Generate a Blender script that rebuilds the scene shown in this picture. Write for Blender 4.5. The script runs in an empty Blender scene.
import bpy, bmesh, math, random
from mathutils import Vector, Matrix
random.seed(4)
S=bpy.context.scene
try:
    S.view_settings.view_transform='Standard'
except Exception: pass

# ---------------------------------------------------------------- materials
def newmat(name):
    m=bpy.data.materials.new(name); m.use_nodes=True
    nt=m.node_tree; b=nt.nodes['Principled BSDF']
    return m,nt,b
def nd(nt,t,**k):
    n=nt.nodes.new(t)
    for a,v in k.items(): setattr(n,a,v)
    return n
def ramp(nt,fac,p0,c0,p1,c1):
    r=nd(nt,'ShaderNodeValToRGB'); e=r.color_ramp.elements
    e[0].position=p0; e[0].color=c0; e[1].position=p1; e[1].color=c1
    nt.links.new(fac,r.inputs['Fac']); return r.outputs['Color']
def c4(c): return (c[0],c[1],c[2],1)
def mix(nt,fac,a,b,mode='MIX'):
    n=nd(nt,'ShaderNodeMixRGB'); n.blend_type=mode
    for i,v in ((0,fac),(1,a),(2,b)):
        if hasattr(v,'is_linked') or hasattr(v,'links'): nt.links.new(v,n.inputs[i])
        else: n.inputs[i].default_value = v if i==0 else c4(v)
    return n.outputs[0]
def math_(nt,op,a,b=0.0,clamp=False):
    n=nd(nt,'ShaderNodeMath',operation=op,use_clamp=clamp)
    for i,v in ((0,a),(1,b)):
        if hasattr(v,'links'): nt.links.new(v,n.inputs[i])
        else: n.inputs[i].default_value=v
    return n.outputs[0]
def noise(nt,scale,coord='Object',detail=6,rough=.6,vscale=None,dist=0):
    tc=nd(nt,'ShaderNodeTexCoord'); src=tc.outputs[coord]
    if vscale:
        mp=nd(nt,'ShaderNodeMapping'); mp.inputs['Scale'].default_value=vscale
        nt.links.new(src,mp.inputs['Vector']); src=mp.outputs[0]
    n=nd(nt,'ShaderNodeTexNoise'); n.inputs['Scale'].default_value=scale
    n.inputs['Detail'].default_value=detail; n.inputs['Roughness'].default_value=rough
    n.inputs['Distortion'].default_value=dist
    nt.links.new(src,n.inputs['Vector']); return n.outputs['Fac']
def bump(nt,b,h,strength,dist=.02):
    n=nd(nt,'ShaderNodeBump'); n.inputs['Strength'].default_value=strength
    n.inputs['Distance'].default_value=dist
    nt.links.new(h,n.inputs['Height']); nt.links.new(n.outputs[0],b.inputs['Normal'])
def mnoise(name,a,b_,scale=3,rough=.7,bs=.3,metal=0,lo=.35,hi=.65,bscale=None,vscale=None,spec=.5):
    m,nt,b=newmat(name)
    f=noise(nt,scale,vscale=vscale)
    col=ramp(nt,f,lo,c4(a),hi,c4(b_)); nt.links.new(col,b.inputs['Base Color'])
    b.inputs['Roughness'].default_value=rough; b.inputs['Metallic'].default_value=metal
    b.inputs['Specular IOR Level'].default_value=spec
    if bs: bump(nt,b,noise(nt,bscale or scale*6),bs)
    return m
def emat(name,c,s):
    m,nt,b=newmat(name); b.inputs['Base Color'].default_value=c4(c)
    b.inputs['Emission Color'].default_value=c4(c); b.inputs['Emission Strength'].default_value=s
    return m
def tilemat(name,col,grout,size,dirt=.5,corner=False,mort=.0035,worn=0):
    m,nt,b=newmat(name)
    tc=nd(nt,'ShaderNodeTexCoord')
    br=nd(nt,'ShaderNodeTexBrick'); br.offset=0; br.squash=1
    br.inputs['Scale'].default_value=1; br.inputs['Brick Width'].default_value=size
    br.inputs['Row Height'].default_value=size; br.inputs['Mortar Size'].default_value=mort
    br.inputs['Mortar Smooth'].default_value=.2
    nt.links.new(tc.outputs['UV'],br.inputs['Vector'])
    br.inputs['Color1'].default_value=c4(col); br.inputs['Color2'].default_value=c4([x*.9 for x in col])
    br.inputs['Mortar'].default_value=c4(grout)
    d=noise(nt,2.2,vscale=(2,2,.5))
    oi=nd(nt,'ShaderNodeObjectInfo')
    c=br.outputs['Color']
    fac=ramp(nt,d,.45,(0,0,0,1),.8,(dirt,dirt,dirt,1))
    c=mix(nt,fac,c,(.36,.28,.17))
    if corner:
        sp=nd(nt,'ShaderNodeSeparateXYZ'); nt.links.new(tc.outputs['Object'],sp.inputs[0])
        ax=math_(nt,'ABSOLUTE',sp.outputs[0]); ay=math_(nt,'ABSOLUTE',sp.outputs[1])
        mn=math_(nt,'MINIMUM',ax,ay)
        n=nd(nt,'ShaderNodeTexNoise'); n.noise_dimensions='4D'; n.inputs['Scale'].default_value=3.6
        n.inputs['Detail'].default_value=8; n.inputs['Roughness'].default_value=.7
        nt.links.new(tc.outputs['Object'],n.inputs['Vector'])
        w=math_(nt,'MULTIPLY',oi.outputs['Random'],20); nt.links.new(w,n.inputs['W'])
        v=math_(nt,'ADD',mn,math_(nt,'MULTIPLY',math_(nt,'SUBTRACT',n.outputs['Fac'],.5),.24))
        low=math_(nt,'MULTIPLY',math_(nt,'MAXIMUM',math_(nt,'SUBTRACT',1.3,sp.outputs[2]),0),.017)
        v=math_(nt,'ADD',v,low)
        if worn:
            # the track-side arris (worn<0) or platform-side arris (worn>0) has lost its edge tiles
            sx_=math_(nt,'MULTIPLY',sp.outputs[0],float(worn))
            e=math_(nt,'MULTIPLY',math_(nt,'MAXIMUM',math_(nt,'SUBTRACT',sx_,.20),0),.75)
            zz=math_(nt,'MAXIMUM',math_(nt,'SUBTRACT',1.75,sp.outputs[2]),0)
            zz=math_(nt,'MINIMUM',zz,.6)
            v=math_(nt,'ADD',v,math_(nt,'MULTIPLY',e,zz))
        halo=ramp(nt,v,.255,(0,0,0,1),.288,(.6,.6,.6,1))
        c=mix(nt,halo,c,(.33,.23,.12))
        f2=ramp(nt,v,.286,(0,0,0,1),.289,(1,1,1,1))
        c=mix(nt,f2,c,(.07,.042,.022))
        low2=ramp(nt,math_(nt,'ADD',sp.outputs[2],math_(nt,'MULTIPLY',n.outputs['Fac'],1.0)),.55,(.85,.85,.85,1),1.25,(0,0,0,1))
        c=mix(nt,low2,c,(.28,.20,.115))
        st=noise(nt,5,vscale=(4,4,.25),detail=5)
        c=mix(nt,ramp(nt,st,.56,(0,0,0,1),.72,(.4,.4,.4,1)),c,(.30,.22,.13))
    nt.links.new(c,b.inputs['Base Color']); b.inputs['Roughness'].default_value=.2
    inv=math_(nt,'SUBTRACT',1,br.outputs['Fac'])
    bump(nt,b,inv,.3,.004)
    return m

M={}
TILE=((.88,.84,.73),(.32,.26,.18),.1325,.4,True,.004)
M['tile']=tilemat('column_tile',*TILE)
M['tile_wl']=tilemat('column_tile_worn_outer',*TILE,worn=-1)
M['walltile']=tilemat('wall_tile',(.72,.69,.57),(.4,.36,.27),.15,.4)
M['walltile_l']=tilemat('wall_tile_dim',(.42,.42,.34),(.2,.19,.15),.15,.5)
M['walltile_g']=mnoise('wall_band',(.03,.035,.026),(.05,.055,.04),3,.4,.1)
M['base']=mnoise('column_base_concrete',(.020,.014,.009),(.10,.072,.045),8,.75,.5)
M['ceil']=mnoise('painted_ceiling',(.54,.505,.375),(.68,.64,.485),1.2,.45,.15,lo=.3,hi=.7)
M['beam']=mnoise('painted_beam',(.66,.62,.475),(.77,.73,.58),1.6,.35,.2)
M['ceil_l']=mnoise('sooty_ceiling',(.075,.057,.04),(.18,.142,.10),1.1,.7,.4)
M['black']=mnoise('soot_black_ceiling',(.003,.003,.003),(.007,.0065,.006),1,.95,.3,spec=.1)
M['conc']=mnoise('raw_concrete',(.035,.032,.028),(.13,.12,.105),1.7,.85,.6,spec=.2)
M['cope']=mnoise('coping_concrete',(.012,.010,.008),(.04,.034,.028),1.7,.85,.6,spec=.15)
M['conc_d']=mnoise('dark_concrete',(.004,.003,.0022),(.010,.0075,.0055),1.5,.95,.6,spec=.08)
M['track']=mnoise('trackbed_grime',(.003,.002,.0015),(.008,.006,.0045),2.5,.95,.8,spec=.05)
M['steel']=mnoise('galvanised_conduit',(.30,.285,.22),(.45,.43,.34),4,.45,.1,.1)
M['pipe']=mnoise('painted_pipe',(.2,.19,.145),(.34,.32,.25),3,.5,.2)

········

From the first line of the listing above to the line with "except Exception: pass", please transcribe each line exactly, both ends included, and nothing beyond that.

Generate a Blender script that rebuilds the scene shown in this picture. Write for Blender 4.5. The script runs in an empty Blender scene.
import bpy, bmesh, math, random
from mathutils import Vector, Matrix
random.seed(4)
S=bpy.context.scene
try:
    S.view_settings.view_transform='Standard'
except Exception: pass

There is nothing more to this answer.